Sutton's post hasn't been reported as a potential target in what some charge was political ousters of several U.S. attorneys late last year. Conversely, Kyle Sampson, who resigned recently as Gonzales' chief of staff, said in an e-mail discussing "the replacement plan" that it was important to keep Sutton "in the loop" about potential changes because of his role as the advisory committee head.


The e-mail was among thousands that the House Judiciary Committee released last week. Sutton acknowledged that he was "given a heads up" about the changes but said he wasn't involved in the discussions. He said he couldn't discuss the case further because it was being dealt with at the top levels of the Justice Department.

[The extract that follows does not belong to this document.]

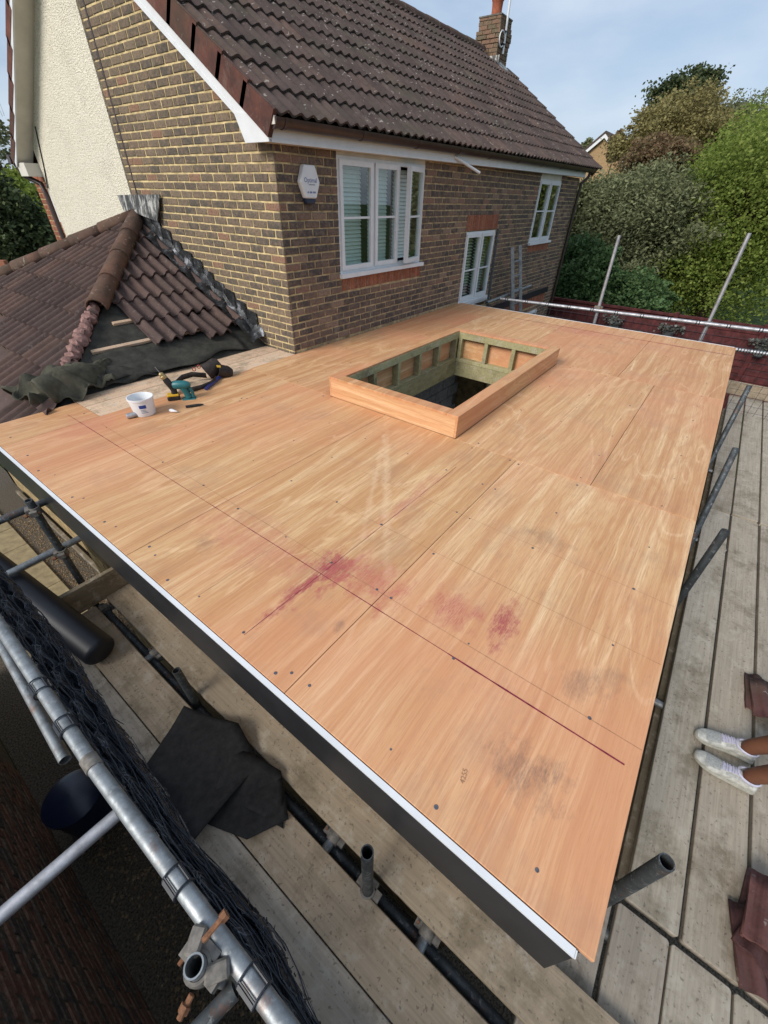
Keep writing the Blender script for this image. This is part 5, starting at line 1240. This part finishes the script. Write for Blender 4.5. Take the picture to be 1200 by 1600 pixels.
# far house and left-hand low wall, car
fh2 = thing('far_house', 'distant yellow brick gable house between the roof end and the trees', 'house', (38, 10.5, GZ))
def dpt(px, py, dep): return CP + (CR * ((px - 600) / 633.48) - CU * ((py - 800) / 633.48) + CW) * dep
ap = dpt(948, 206, 28)
gx_ = ap.x
b = MB().prism([(ap.y - 3.6, GZ), (ap.y + 3.6, GZ), (ap.y + 3.6, ap.z - 2.9), (ap.y, ap.z - .1), (ap.y - 3.6, ap.z - 2.9)], Matrix(((0, 0, 1, gx_), (1, 0, 0, 0), (0, 1, 0, 0), (0, 0, 0, 1))), 8)
b.build('wall', 'b_fars', fh2, fix=True)
for s_ in (-1, 1):
    p = [V((gx_ - .25, ap.y, ap.z + .05)), V((gx_ + 8.2, ap.y, ap.z + .05)), V((gx_ + 8.2, ap.y + s_ * 4, ap.z - 3.15)), V((gx_ - .25, ap.y + s_ * 4, ap.z - 3.15))]
    MB().add(p + [q - V((0, 0, .14)) for q in p], [(0, 1, 2, 3), (4, 5, 6, 7), (0, 1, 5, 4), (1, 2, 6, 5), (2, 3, 7, 6), (3, 0, 4, 7)]).build('roof', 'tile_s', fh2, fix=True)
    p = [V((gx_ - .22, ap.y, ap.z - .10)), V((gx_ - .22, ap.y + s_ * 4, ap.z - 3.30)), V((gx_ - .22, ap.y + s_ * 4, ap.z - 3.52)), V((gx_ - .22, ap.y, ap.z - .32))]
    MB().add(p + [q + V((.04, 0, 0)) for q in p], [(0, 1, 2, 3), (4, 5, 6, 7), (0, 1, 5, 4), (1, 2, 6, 5), (2, 3, 7, 6), (3, 0, 4, 7)]).build('barge_board', 'white', fh2, fix=True)
tree('creeper_tree', 'dark red creeper tree in front of the distant yellow house', 962, 232, 26, 28, 46, G_rd, 1600, .16, 'ell', 30, 41)
lw = thing('garden_wall', 'low red brick garden wall at the left edge beyond the garage roof', 'wall', (3, 20, GZ))
q0, q1 = dpt(-40, 425, 19), dpt(18, 428, 19); q0.z = q1.z = GZ
b = MB(); b.tube(q0, q1, .01, 4); dv = (q1 - q0).normalized(); sv = V((-dv.y, dv.x, 0)) * .12
b = MB().add([q0 - sv, q1 - sv, q1 + sv, q0 + sv] + [q + V((0, 0, 1.7)) for q in (q0 - sv, q1 - sv, q1 + sv, q0 + sv)], [(3, 2, 1, 0), (4, 5, 6, 7), (0, 1, 5, 4), (1, 2, 6, 5), (2, 3, 7, 6), (3, 0, 4, 7)]); b.build('wall_body', 'b_reds', lw, fix=True)
cp = dpt(80, 384, 42); cp.z = GZ
car = thing('parked_car', 'white car parked far off beyond the house corner on the left', 'car', cp)
prof = [(-2.1, .35), (-2.1, .8), (-1.7, 1.0), (-1.1, 1.05), (-.6, 1.45), (.8, 1.48), (1.6, 1.05), (2.05, .95), (2.1, .35)]
mc = T(cp) @ Matrix.Rotation(R(60), 4, 'Z') @ T((0, -.85, 0)) @ Matrix(((1, 0, 0, 0), (0, 0, 1, 0), (0, 1, 0, 0), (0, 0, 0, 1)))
o = MB().prism(prof, mc, 1.7).build('body', 'white', car, fix=True); md = o.modifiers.new('b', 'BEVEL'); md.width = .12; md.segments = 3
for s_ in (-.012, 1.702): MB().prism([(-.95, 1.07), (-.55, 1.38), (.72, 1.4), (1.25, 1.07)], mc @ T((0, 0, s_)), .01).build('window', 'blk', car, fix=True)
for x in (-1.3, 1.3):
    for s_ in (.0, 1.5): MB().tube(mc @ V((x, .33, s_ - .02)), mc @ V((x, .33, s_ + .22)), .33, 16).build('wheel', 'blk', car)

# ================================================================== PERSON (only shoes and ankles are in view)
FZ = RZ + .002
pe = thing('person', 'person in white and grey running shoes, bare ankles, standing on the right walkway', 'person', (-1.33, -4.95, FZ))
def shoe(toe_, heel_, side):
    toe_, heel_ = V((*toe_, FZ)), V((*heel_, FZ)); d = (toe_ - heel_).normalized(); s_ = V((d.y, -d.x, 0)); ln = (toe_ - heel_).length
    st = [(0, .030, .02, .055), (.04, .036, .018, .085), (.14, .037, .016, .098), (.28, .036, .014, .100), (.42, .038, .012, .088), (.55, .044, .012, .074), (.70, .050, .013, .062), (.84, .047, .016, .054), (.94, .035, .020, .046), (1.0, .012, .024, .036)]
    def section(f, hw, zb, zt_, n=14):
        c = heel_ + d * (f * ln) + s_ * (.012 * math.sin(f * 3) * side); out = []
        for k in range(n):
            a = 2 * math.pi * k / n; ca_, sa_ = math.cos(a), math.sin(a)
            out.append(c + s_ * (hw * (abs(ca_) ** .75) * (1 if ca_ > 0 else -1)) + V((0, 0, (zb + zt_) / 2 + (zt_ - zb) / 2 * (abs(sa_) ** .85) * (1 if sa_ > 0 else -1))))
        return out
    b = MB(); n = 14; rings = [section(*q) for q in st]
    v = [p for r_ in rings for p in r_]; fs = []
    for i in range(len(rings) - 1): fs += [(i * n + k, i * n + (k + 1) % n, (i + 1) * n + (k + 1) % n, (i + 1) * n + k) for k in range(n)]
    fs += [tuple(range(n))[::-1], tuple(range((len(rings) - 1) * n, len(rings) * n))]
    up = b.add(v, fs).build('shoe', 'shoe', pe, fix=True); md = up.modifiers.new('s', 'SUBSURF'); md.levels = md.render_levels = 2
    for p_ in up.data.polygons: p_.use_smooth = True
    # sole
    b = MB(); rings = [section(f if 0 < f < 1 else (-.02 if f == 0 else 1.015), hw + .005, 0.0, .030 + (.012 if f > .9 else .008 if f < .2 else 0)) for f, hw, zb, zt_ in st]
    v = [p for r_ in rings for p in r_]; so2 = b.add(v, fs).build('sole', 'sole', up, fix=True); md = so2.modifiers.new('s', 'SUBSURF'); md.levels = md.render_levels = 1
    for p_ in so2.data.polygons: p_.use_smooth = True
    # mesh panels, tongue and laces
    def surf(f, lat):   # a point on the upper's top
        for i in range(len(st) - 1):
            if st[i][0] <= f <= st[i + 1][0]:
                k = (f - st[i][0]) / (st[i + 1][0] - st[i][0]); hw = st[i][1] * (1 - k) + st[i + 1][1] * k; zt_ = st[i][3] * (1 - k) + st[i + 1][3] * k; zb = .016
        a = lat * 1.25; c = heel_ + d * (f * ln) + s_ * (.012 * math.sin(f * 3) * side)
        return c + s_ * (hw * 1.0 * (abs(math.sin(a)) ** .75) * (1 if a > 0 else -1)) + V((0, 0, (zb + zt_) / 2 + (zt_ - zb) / 2 * abs(math.cos(a)) ** .85 + .0015))
    b = MB().grid(lambda u, v: surf(.60 + .24 * u, (-.62 + 1.24 * v)), 8, 8); b.build('toe_mesh', 'shoe_g', up, smooth=True)
    b = MB().grid(lambda u, v: surf(.34 + .26 * u, (-.34 + .68 * v)) + V((0, 0, .002)), 8, 6); b.build('tongue', 'lace', up, smooth=True)
    for k in range(6):
        f = .36 + k * .043; b = MB().path([surf(f + .008 * (k % 2), -.40 + .8 * i / 6) + V((0, 0, .006)) for i in range(7)], .0034, 6); b.build('lace', 'lace', up, smooth=True)
    for sd in (-1, 1):
        b = MB().grid(lambda u, v: surf(.10 + .42 * u, sd * (.62 + .34 * v - .1 * u)) + V((0, 0, .001)), 8, 4); b.build('side_panel', 'shoe_g', up, smooth=True)
    b = MB().lathe([(.034, 0), (.040, .004), (.041, .012), (.036, .018), (.033, .01)], T(heel_ + d * (.20 * ln) + V((0, 0, .088))) @ Matrix.Diagonal((1.18, 1.4, 1, 1)), 20, False); b.build('collar', 'lace', up, smooth=True)
    return heel_ + d * (.19 * ln) + V((0, 0, .09))
an1 = shoe((-1.295, -4.735), (-1.255, -5.02), 1)
an2 = shoe((-1.425, -4.745), (-1.44, -5.035), -1)
# body: one continuous skinned figure
hipz = FZ + .93
J = {}; E_ = []
def jn(n, p, r): J[n] = (V(p), r)
pel = V((-1.34, -5.22, hipz))
jn('pel', pel, (.15, .11)); jn('spine', pel + V((0, -.01, .2)), (.145, .105)); jn('chest', pel + V((0, -.01, .40)), (.17, .115)); jn('neck0', pel + V((0, 0, .56)), (.07, .06)); jn('neck', pel + V((0, .02, .63)), (.055, .055)); jn('head', pel + V((0, .04, .74)), (.078, .095)); jn('crown', pel + V((0, .03, .84)), (.055, .065))
E_ += [('pel', 'spine'), ('spine', 'chest'), ('chest', 'neck0'), ('neck0', 'neck'), ('neck', 'head'), ('head', 'crown')]
for s_, an, k in ((1, an1, 'a'), (-1, an2, 'b')):
    kn = V((an.x * .6 + (pel.x + s_ * .09) * .4, -5.13, FZ + .50))
    jn('hip' + k, pel + V((s_ * .09, 0, -.05)), (.088, .088)); jn('th' + k, (pel + V((s_ * .09, 0, -.05))).lerp(kn, .5), (.074, .078)); jn('kn' + k, kn, (.053, .055)); jn('calf' + k, kn.lerp(an, .32) + V((0, -.012, 0)), (.060, .064)); jn('sh' + k, kn.lerp(an, .72), (.046, .050)); jn('an' + k, an + V((0, 0, .02)), (.040, .044)); jn('ft' + k, an + V((0, .012, -.045)), (.028, .030))
    E_ += [('pel', 'hip' + k), ('hip' + k, 'th' + k), ('th' + k, 'kn' + k), ('kn' + k, 'calf' + k), ('calf' + k, 'sh' + k), ('sh' + k, 'an' + k), ('an' + k, 'ft' + k)]
    sh = pel + V((s_ * .19, 0, .49)); el = sh + V((s_ * .06, -.03, -.28)); wr = el + V((-s_ * .02, .10, -.24)); hd = wr + V((-s_ * .01, .04, -.08))
    jn('shl' + k, sh, (.055, .055)); jn('elb' + k, el, (.040, .040)); jn('wr' + k, wr, (.027, .03)); jn('hd' + k, hd, (.022, .038))
    E_ += [('chest', 'shl' + k), ('shl' + k, 'elb' + k), ('elb' + k, 'wr' + k), ('wr' + k, 'hd' + k)]
    for q in range(5):
        off_ = (q - 2) * .018 if q < 4 else 0
        if q < 4:
            jn('f%d%s' % (q, k), hd + V((.0, .012 + off_ + .009, -.045)), (.009, .009)); jn('g%d%s' % (q, k), hd + V((-s_ * .012, .012 + off_ + .012, -.075 + .006 * abs(q - 1))), (.008, .008))
        else:
            jn('f%d%s' % (q, k), hd + V((-s_ * .02, .045, .01)), (.010, .010)); jn('g%d%s' % (q, k), hd + V((-s_ * .03, .06, -.025)), (.008, .008))
        E_ += [('hd' + k, 'f%d%s' % (q, k)), ('f%d%s' % (q, k), 'g%d%s' % (q, k))]
names = list(J); off_ = wloc(pe)
me = bpy.data.meshes.new('body'); me.from_pydata([J[n][0] - off_ for n in names], [(names.index(a), names.index(c)) for a, c in E_], [])
bo = bpy.data.objects.new('body', me); COL.objects.link(bo); bo.parent = pe
bm = bmesh.new(); bm.from_mesh(me); ly = bm.verts.layers.skin.verify()
bm.verts.ensure_lookup_table()
for i, n_ in enumerate(names): bm.verts[i][ly].radius = J[n_][1]; bm.verts[i][ly].use_root = n_ == 'pel'
bm.to_mesh(me); bm.free()
bo.modifiers.new('skin', 'SKIN').use_smooth_shade = True; md = bo.modifiers.new('sub', 'SUBSURF'); md.levels = md.render_levels = 2
me.materials.append(M['skin'])
# clothes: shorts and shirt as open shells round the body
b = MB(); rg_ = lambda c, a, e, n=18: [c + V((a * math.cos(2 * math.pi * k / n), e * math.sin(2 * math.pi * k / n), 0)) for k in range(n)]
def shell(rings, name, m):
    n = 18; b = MB(); b.add([p for r_ in rings for p in r_], [(i * n + k, i * n + (k + 1) % n, (i + 1) * n + (k + 1) % n, (i + 1) * n + k) for i in range(len(rings) - 1) for k in range(n)]); return b.build(name, m, pe, smooth=True, solid=.004)
shell([rg_(pel + V((0, 0, -.10)), .20, .15), rg_(pel, .20, .15), rg_(pel + V((0, 0, .1)), .185, .14)], 'shorts', 'cloth')
for s_, k in ((1, 'a'), (-1, 'b')): shell([rg_(J['kn' + k][0] + V((0, 0, .08)), .085, .09), rg_(J['th' + k][0], .098, .105), rg_(pel + V((s_ * .095, 0, -.09)), .105, .125)], 'shorts_leg', 'cloth')
shell([rg_(pel + V((0, 0, .06)), .195, .15), rg_(pel + V((0, 0, .2)), .19, .145), rg_(pel + V((0, 0, .40)), .215, .15), rg_(pel + V((0, 0, .50)), .19, .125), rg_(pel + V((0, .01, .57)), .085, .08)], 'shirt', 'shirt')
for s_, k in ((1, 'a'), (-1, 'b')):
    a_, e_ = J['shl' + k][0], J['elb' + k][0]; MB().tube(a_ + V((-s_ * .05, 0, .03)), a_.lerp(e_, .7), .075, 16, r1=.06, caps=False).build('sleeve', 'shirt', pe, smooth=True)
hc = J['head'][0] + V((0, .0, .03))
MB().lathe([(.0, .125), (.05, .115), (.085, .07), (.098, .02), (.097, -.02)], T(hc + V((0, -.012, 0))) @ Matrix.Rotation(R(12), 4, 'X'), 20, False).build('hair', 'hair', pe, smooth=True)
for s_ in (-1, 1):
    MB().lathe([(0, -.011), (.009, -.006), (.011, 0), (.009, .006), (0, .011)], T(hc + V((s_ * .032, .088, -.012))), 10, False).build('eye', 'blk', pe, smooth=True)
    MB().lathe([(0, -.03), (.012, -.02), (.016, 0), (.012, .02), (0, .03)], T(hc + V((s_ * .092, -.005, -.02))), 10, False).build('ear', 'skin', pe, smooth=True)
MB().path([hc + V((0, .092, 0)), hc + V((0, .112, -.035)), hc + V((0, .098, -.045))], [.008, .014, .008], 8).build('nose', 'skin', pe, smooth=True)
MB().path([hc + V((-.026, .085, -.07)), hc + V((0, .094, -.068)), hc + V((.026, .085, -.07))], [.004, .007, .004], 6).build('mouth', 'terra', pe, smooth=True)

While the criticism continues, Sutton's supporters back home - particularly within the legal arena - are rallying to his defense.


"He's getting a raw deal, and every one of these congressmen ought to be ashamed," said Rusty Hardin, a former Harris County prosecutor who's been a high-profile Houston trial lawyer since 1990. "No prosecutor worth his salt would have done anything different than Johnny did."

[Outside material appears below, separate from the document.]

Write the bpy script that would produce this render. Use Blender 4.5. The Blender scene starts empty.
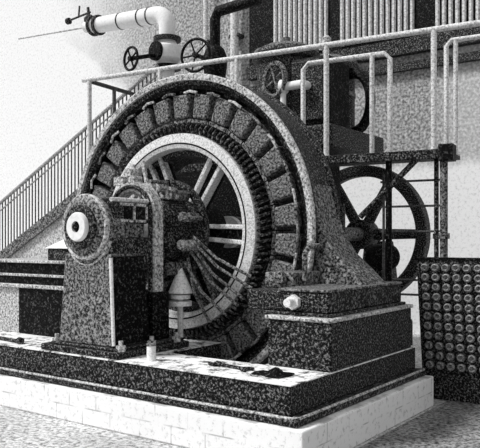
import bpy, bmesh, math, random
from mathutils import Vector, Matrix
random.seed(7)
PI = math.pi
S = bpy.context.scene
C = S.collection

# ------------------------------------------------------------------ materials
def mat(name, lo, hi, p0=.35, p1=.7, scale=30, rough=.6, spec=.4, detail=4, big=None):
    """mottled grey surface: fine worn speckle (lo..hi) in object space, optional broad blotches"""
    m = bpy.data.materials.new(name); m.use_nodes = True
    nt = m.node_tree; b = nt.nodes['Principled BSDF']
    tc = nt.nodes.new('ShaderNodeTexCoord')
    n = nt.nodes.new('ShaderNodeTexNoise'); n.inputs['Scale'].default_value = scale
    n.inputs['Detail'].default_value = detail; n.inputs['Roughness'].default_value = .75
    nt.links.new(tc.outputs['Object'], n.inputs['Vector'])
    r = nt.nodes.new('ShaderNodeValToRGB')
    r.color_ramp.elements[0].position = p0; r.color_ramp.elements[1].position = p1
    r.color_ramp.elements[0].color = (lo, lo, lo, 1); r.color_ramp.elements[1].color = (hi, hi, hi, 1)
    nt.links.new(n.outputs['Fac'], r.inputs['Fac'])
    out = r.outputs['Color']
    if big:
        n2 = nt.nodes.new('ShaderNodeTexNoise'); n2.inputs['Scale'].default_value = big[0]
        n2.inputs['Detail'].default_value = 3
        nt.links.new(tc.outputs['Object'], n2.inputs['Vector'])
        r2 = nt.nodes.new('ShaderNodeValToRGB')
        r2.color_ramp.elements[0].position = .35; r2.color_ramp.elements[1].position = .65
        k = big[1]
        r2.color_ramp.elements[0].color = (k, k, k, 1); r2.color_ramp.elements[1].color = (1, 1, 1, 1)
        nt.links.new(n2.outputs['Fac'], r2.inputs['Fac'])
        mx = nt.nodes.new('ShaderNodeMix'); mx.data_type = 'RGBA'; mx.blend_type = 'MULTIPLY'
        mx.inputs['Factor'].default_value = 1
        nt.links.new(out, mx.inputs['A']); nt.links.new(r2.outputs['Color'], mx.inputs['B'])
        out = mx.outputs['Result']
    nt.links.new(out, b.inputs['Base Color'])
    b.inputs['Roughness'].default_value = rough
    b.inputs['Specular IOR Level'].default_value = spec
    return m

M = {}
M['iron'] = mat('black_iron', .001, .32, .51, .67, 62, detail=3, spec=.15)
M['iron_mid'] = mat('grey_painted_iron', .002, .38, .43, .64, 46, detail=3, spec=.2)
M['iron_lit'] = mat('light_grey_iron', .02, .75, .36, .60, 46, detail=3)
M['black'] = mat('black_enamel', .001, .14, .54, .72, 46, detail=3, spec=.1)
M['coil'] = mat('coil_wrapping', .003, .40, .42, .66, 50, detail=3, spec=.2)
M['winding'] = mat('armature_winding', .001, .28, .50, .68, 40, spec=.2)
M['bright'] = mat('polished_steel', .45, .95, .3, .55, 50, .4, .5)
M['ringmat'] = mat('pale_ring_metal', .25, .85, .32, .56, 62, .5, .5)
M['knobmat'] = mat('dull_knob_metal', .005, .45, .36, .62, 62, .45, .6)
M['white'] = mat('white_lagging', .75, .92, .3, .6, 30, .8, .2)
M['whitewash'] = mat('whitewashed_masonry', .55, .93, .32, .46, 24, .9, .2)
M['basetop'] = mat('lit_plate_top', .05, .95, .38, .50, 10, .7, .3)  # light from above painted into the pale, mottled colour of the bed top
M['railpaint'] = mat('pale_rail_paint', .22, .82, .34, .55, 50, .6, .3)
M['raildark'] = mat('dark_rail_paint', .01, .2, .4, .7, 50)
M['slat'] = mat('pale_cladding', .30, .85, .36, .58, 30, .8, .2)
M['cable'] = mat('cable_braid', .01, .5, .45, .62, 60)
M['floor'] = mat('trodden_floor', .22, .88, .38, .56, 26, .85, .2, big=(1.2, .65))
M['stairmat'] = mat('stair_paint', .04, .6, .36, .62, 50)
M['stairface'] = mat('stair_plate', .12, .75, .36, .60, 40)

def brick_joints(m, dark, size):
    """faint courses of the masonry: brick pattern along the length (x+y) and height of the block"""
    nt = m.node_tree; b = nt.nodes['Principled BSDF']
    src = b.inputs['Base Color'].links[0].from_socket
    tc = nt.nodes.new('ShaderNodeTexCoord'); sep = nt.nodes.new('ShaderNodeSeparateXYZ'); nt.links.new(tc.outputs['Object'], sep.inputs[0])
    ad = nt.nodes.new('ShaderNodeMath'); nt.links.new(sep.outputs[0], ad.inputs[0]); nt.links.new(sep.outputs[1], ad.inputs[1])
    cb = nt.nodes.new('ShaderNodeCombineXYZ'); nt.links.new(ad.outputs[0], cb.inputs[0]); nt.links.new(sep.outputs[2], cb.inputs[1])
    br = nt.nodes.new('ShaderNodeTexBrick'); br.inputs['Scale'].default_value = 1
    br.inputs['Brick Width'].default_value = size[0]; br.inputs['Row Height'].default_value = size[1]; br.inputs['Mortar Size'].default_value = .005
    br.inputs['Color1'].default_value = br.inputs['Color2'].default_value = (1,1,1,1)
    br.inputs['Mortar'].default_value = (dark,dark,dark,1)
    nt.links.new(cb.outputs[0], br.inputs['Vector'])
    n = nt.nodes.new('ShaderNodeTexNoise'); n.inputs['Scale'].default_value = 5; nt.links.new(tc.outputs['Object'], n.inputs['Vector'])
    mr = nt.nodes.new('ShaderNodeMapRange'); mr.inputs['From Min'].default_value = .47; mr.inputs['From Max'].default_value = .6
    nt.links.new(n.outputs['Fac'], mr.inputs['Value'])
    mx = nt.nodes.new('ShaderNodeMix'); mx.data_type = 'RGBA'; mx.blend_type = 'MULTIPLY'
    nt.links.new(mr.outputs[0], mx.inputs['Factor']); nt.links.new(src, mx.inputs['A']); nt.links.new(br.outputs['Color'], mx.inputs['B'])
    nt.links.new(mx.outputs['Result'], b.inputs['Base Color'])
brick_joints(M['whitewash'], .55, (.30, .128))

def wall_mat():
    m = mat('graded_plaster', .62, .95, .30, .50, 22, .95, .1)
    nt = m.node_tree; b = nt.nodes['Principled BSDF']
    src = b.inputs['Base Color'].links[0].from_socket
    tc = nt.nodes.new('ShaderNodeTexCoord')
    sep = nt.nodes.new('ShaderNodeSeparateXYZ'); nt.links.new(tc.outputs['Object'], sep.inputs[0])
    n = nt.nodes.new('ShaderNodeTexNoise'); n.inputs['Scale'].default_value = 1.1; n.inputs['Detail'].default_value = 6
    nt.links.new(tc.outputs['Object'], n.inputs['Vector'])
    def math_(op, a, bb):
        q = nt.nodes.new('ShaderNodeMath'); q.operation = op
        for i, v in enumerate((a, bb)):
            if isinstance(v, (int, float)): q.inputs[i].default_value = v
            else: nt.links.new(v, q.inputs[i])
        return q.outputs[0]
    def ramp(v, a, bq):
        q = nt.nodes.new('ShaderNodeMapRange'); q.interpolation_type = 'SMOOTHSTEP'
        q.inputs['From Min'].default_value = a; q.inputs['From Max'].default_value = bq
        nt.links.new(v, q.inputs['Value']); return q.outputs[0]
    xw = math_('ADD', sep.outputs[0], math_('MULTIPLY', math_('SUBTRACT', n.outputs['Fac'], .5), 2.4))
    zw = math_('ADD', sep.outputs[2], math_('MULTIPLY', math_('SUBTRACT', n.outputs['Fac'], .5), .6))
    # darker grey zone above dado height, behind the engine only
    dark_zone = math_('MULTIPLY', ramp(xw, -10.4, -6.4), ramp(math_('SUBTRACT', zw, math_('MULTIPLY', math_('MAXIMUM', math_('SUBTRACT', -5.5, sep.outputs[0]), 0), .75)), 2.45, 2.7))
    mx = nt.nodes.new('ShaderNodeMix'); mx.data_type = 'RGBA'; mx.blend_type = 'MULTIPLY'
    nt.links.new(math_('MULTIPLY', dark_zone, math_('SUBTRACT', .85, math_('MULTIPLY', ramp(sep.outputs[0], -1.75, -1.2), .28))), mx.inputs['Factor'])
    nt.links.new(src, mx.inputs['A'])
    n3 = nt.nodes.new('ShaderNodeTexNoise'); n3.inputs['Scale'].default_value = 24; n3.inputs['Detail'].default_value = 4
    nt.links.new(tc.outputs['Object'], n3.inputs['Vector'])
    r3 = nt.nodes.new('ShaderNodeValToRGB')
    r3.color_ramp.elements[0].position = .38; r3.color_ramp.elements[1].position = .66
    r3.color_ramp.elements[0].color = (.03, .03, .03, 1); r3.color_ramp.elements[1].color = (.62, .62, .62, 1)
    nt.links.new(n3.outputs['Fac'], r3.inputs['Fac'])
    nt.links.new(r3.outputs['Color'], mx.inputs['B'])
    nt.links.new(mx.outputs['Result'], b.inputs['Base Color'])
    return m
M['wall'] = wall_mat()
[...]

Sutton started out as an intern at the Harris County District Attorney's Office and later joined the office full time, eventually becoming one of 22 chief prosecutors handling capital murder cases and other major felonies. One of his most sensational cases was prosecuting gang members who'd raped and killed two teenage girls who'd stumbled into a gang initiation on their way home from a party.


Sutton oversees 260 employees, including 118 assistant U.S. attorneys, whose cases range from urban white-collar crime to drug smuggling and illegal immigration in a district that includes 660 miles of U.S.-Mexico border. The district's 1,729 drug cases involving 2,615 defendants led the nation in 2006.


Sutton generally stayed below the radar outside his district until the backlash over Ramos and Compean, each of whom was sentenced to at least a decade in prison for shooting Osvaldo Aldrete-Davila after he abandoned a van loaded with marijuana and ran back toward Mexico.


"He has done more to demoralize the Border Patrol than any one person in the history of the United States, in our view," said Bonner, the president of the National Border Patrol Council.


The two agents said they thought Aldrete-Davila had a gun, but the jury found that they'd fired at an unarmed man 15 times, hitting him once in the buttocks, then had tried to cover up the shooting. The backlash has prompted Sutton, in a move unusual for federal attorneys, to post a defense of the prosecution on his office's Web site.


Sutton said he sympathized with law enforcement officers, who had dangerous jobs. But, he said, "We don't allow police officers or federal agents to become judge, jury and executioner."